14 February 2002, 16:44  U.S. Import Prices -2: First Increase Since May 2001

By Joseph Rebello
WASHINGTON (Dow Jones)--Prices of imported goods in the U.S. rose the first time in eight months in January as petroleum prices rebounded, suggesting that the economy is again facing mild inflationary pressures from abroad.
Overall import prices rose a larger-than-expected 0.4% in January after falling 0.9% in December, the Labor Department said Thursday. That increase, the first since May, was mostly due to a surge in petroleum prices, which climbed 6%. Still, prices of imported non-petroleum products also rose, climbing 0.1% in the first increase in a year.
The numbers, however, are likely to have little effect on stock and bond prices Thursday. Investors widely expect the Federal Reserve, which cut its key interest rate to a 40-year low last year, to keep rates low for several months as the U.S. economic recovery gathers steam.
The key federal funds rate now stands at 1.75%, and investors don't expect it to decline further because the Fed has said it thinks the economy is starting to recover from its first recession in a decade.

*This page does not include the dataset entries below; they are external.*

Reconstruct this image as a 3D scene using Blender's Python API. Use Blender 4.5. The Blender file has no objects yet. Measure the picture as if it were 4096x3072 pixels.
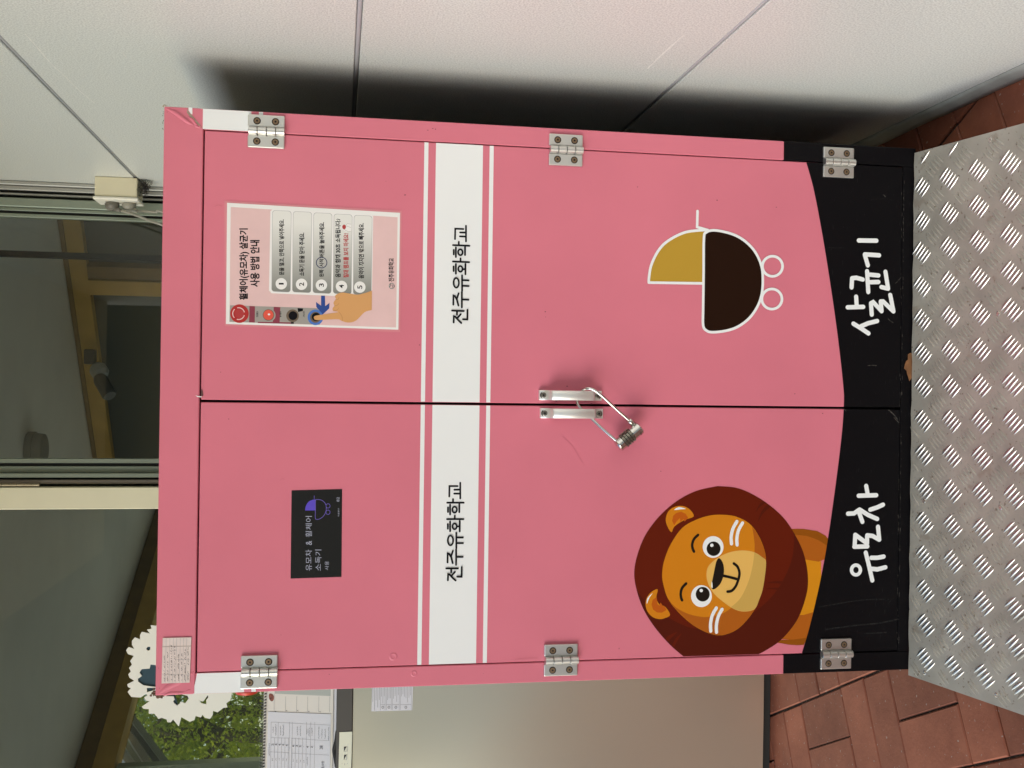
import bpy, bmesh, math, random
import numpy as np
from mathutils import Vector, Matrix
from mathutils.geometry import tessellate_polygon

random.seed(7)
S = bpy.context.scene
COL = S.collection
R = math.radians

# ------------------------------------------------------------------ camera
# solved pose: the phone was held sideways, so the picture's "right" is down
F_PX, PITCH, YAW, ROLL = 4131.53, 0.166158, -0.005099, 0.014189
CAM = Vector((0.02706, -1.8278, 1.20273))


def cam_axes():
    Rx = Matrix.Rotation(PITCH, 3, 'X')
    Ry = Matrix.Rotation(YAW, 3, 'Y')
    Rz = Matrix.Rotation(ROLL, 3, 'Z')
    B = Matrix(((1, 0, 0), (0, 0, -1), (0, 1, 0)))
    M = Rz @ Rx @ Ry @ B
    return Vector(M[0]), Vector(M[1]), Vector(M[2])


AU, AV, AW = cam_axes()
cd = bpy.data.cameras.new('camera')
cam = bpy.data.objects.new('camera', cd)
COL.objects.link(cam)
cd.sensor_fit = 'HORIZONTAL'
cd.sensor_width = 36.0
cd.lens = 36.0 * F_PX / 4096.0
cd.clip_start = 0.05
cd.clip_end = 800
mw = Matrix.Identity(4)
for i in range(3):
    mw[i][0], mw[i][1], mw[i][2], mw[i][3] = AV[i], AU[i], -AW[i], CAM[i]
cam.matrix_world = mw
S.camera = cam

# ------------------------------------------------------------------ light
SUN_EL, SUN_AZ = 20.0, 53.0          # low soft light from behind on the left
world = bpy.data.worlds.new('World')
S.world = world
world.use_nodes = True
wn = world.node_tree.nodes
sky = wn.new('ShaderNodeTexSky')
sky.sky_type = 'NISHITA'
sky.sun_disc = False
sky.sun_elevation = R(SUN_EL)
sky.sun_rotation = R(180 + SUN_AZ)
sky.air_density = 1.2
sky.dust_density = 0.4
wn['Background'].inputs['Strength'].default_value = 0.15
world.node_tree.links.new(sky.outputs[0], wn['Background'].inputs[0])

sl = bpy.data.lights.new('sun', 'SUN')
sl.energy = 1.35
sl.angle = R(38)
sl.color = (1.0, 0.985, 0.965)
sun = bpy.data.objects.new('sun', sl)
COL.objects.link(sun)
sd = Vector((math.sin(R(SUN_AZ)) * math.cos(R(SUN_EL)), math.cos(R(SUN_AZ)) * math.cos(R(SUN_EL)), -math.sin(R(SUN_EL))))
sun.rotation_euler = sd.to_track_quat('-Z', 'Y').to_euler()
sun.location = (-4, -5, 4)

vs = S.view_settings
vs.view_transform = 'Standard'
vs.look = 'None'
vs.gamma = 1.0
vs.exposure = 0.45
vs.use_curve_mapping = False
S.cycles.use_denoising = True
S.cycles.max_bounces = 10
S.cycles.transparent_max_bounces = 16
S.cycles.sample_clamp_indirect = 6.0


# ------------------------------------------------------------------ geometry helpers
def ray(px, py):
    u, v = (3072 - py - 1536) / F_PX, (px - 2048) / F_PX
    return AU * u + AV * v + AW


def onY(px, py, y=0.0):
    d = ray(px, py)
    return CAM + d * ((y - CAM.y) / d.y)


def onZ(px, py, z):
    d = ray(px, py)
    return CAM + d * ((z - CAM.z) / d.z)


def onX(px, py, x):
    d = ray(px, py)
    return CAM + d * ((x - CAM.x) / d.x)


def Z(ox, oy, s, y=0.0):
    """zoomed-view pixel -> point (x, z) on the plane at depth y"""
    def f(x, yy):
        p = onY(ox + x / s, oy + yy / s, y)
        return (p.x, p.z)
    return f


PW = {}


def par(o, parent):
    if parent is None:
        PW[o.name] = o.matrix_basis.copy()
        return o
    o.parent = parent
    o.matrix_parent_inverse = PW[parent.name].inverted()
    PW[o.name] = o.matrix_basis.copy()
    return o


def empty(name, loc, label=None, cat=None, group=None, parent=None):
    o = bpy.data.objects.new(name, None)
    o.empty_display_size = 0.05
    COL.objects.link(o)
    o.location = loc
    o.matrix_basis = Matrix.Translation(Vector(loc))
    par(o, parent)
    if label:
        tag(o, label, cat, group)
    return o


def tag(o, label=None, cat=None, group=None, kind=None):
    if label:
        o['label'] = label
    if cat:
        o['category'] = cat
    if group:
        o['group'] = group
    if kind:
        o['kind'] = kind
    return o


def link(name, me, mats, parent=None, basis=None):
    o = bpy.data.objects.new(name, me)
    COL.objects.link(o)
    if mats is not None and not me.materials:
        for m in (mats if isinstance(mats, (list, tuple)) else [mats]):
            me.materials.append(m)
    if basis is not None:
        o.matrix_basis = basis
    par(o, parent)
    return o


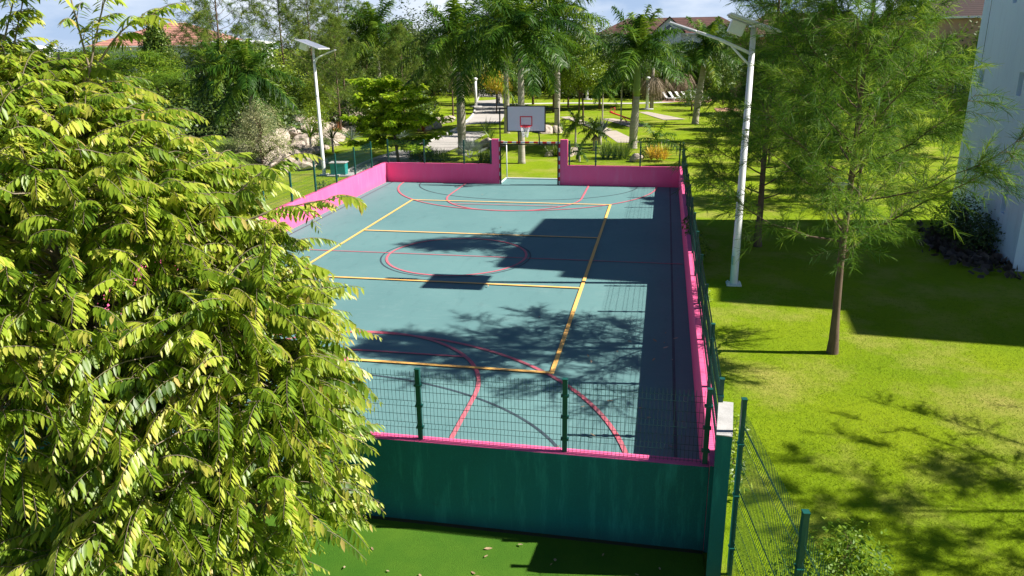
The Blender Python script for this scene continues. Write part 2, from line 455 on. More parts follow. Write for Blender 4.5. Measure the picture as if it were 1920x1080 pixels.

But the recovery isn't likely to generate inflationary pressures in the near term, Fed policymakers have said. Most economists, as a result, don't expect interest rates to start rising until late summer.
In year-on-year terms, the government's report on import prices Thursday showed that inflationary pressures from abroad continued to recede. In the 12 months through January, prices fell 8.6%. That compared with an 8.9% decline in the year through December. Excluding petroleum products, import prices fell 5.2% year-on-year in January.
Prices of goods imported from Canada registered the biggest increase in January - a gain of 0.3% that partly reversed a decline of 1.6% in December, the Labor Department said. Prices of imports from the European Union rose 0.2% after holding steady in December. Prices of imports from Latin America rose 0.1% after dropping 1.4% in December.
Prices of goods imported from Asia, however, continued to fall. Prices of Japanese imports fell 0.7%, more than twice the rate in December. Prices of goods imported from newly industrialized Asian countries such as Hong Kong, Singapore, South Korea and Taiwan fell 0.3%, less than half the decline in December.
Export prices continued to decline in January, falling 0.1% after falling 0.3% in December. Prices of agricultural exports fell 0.7% after a 1% increase in December. Prices of non-agricultural exports, however, were unchanged from December.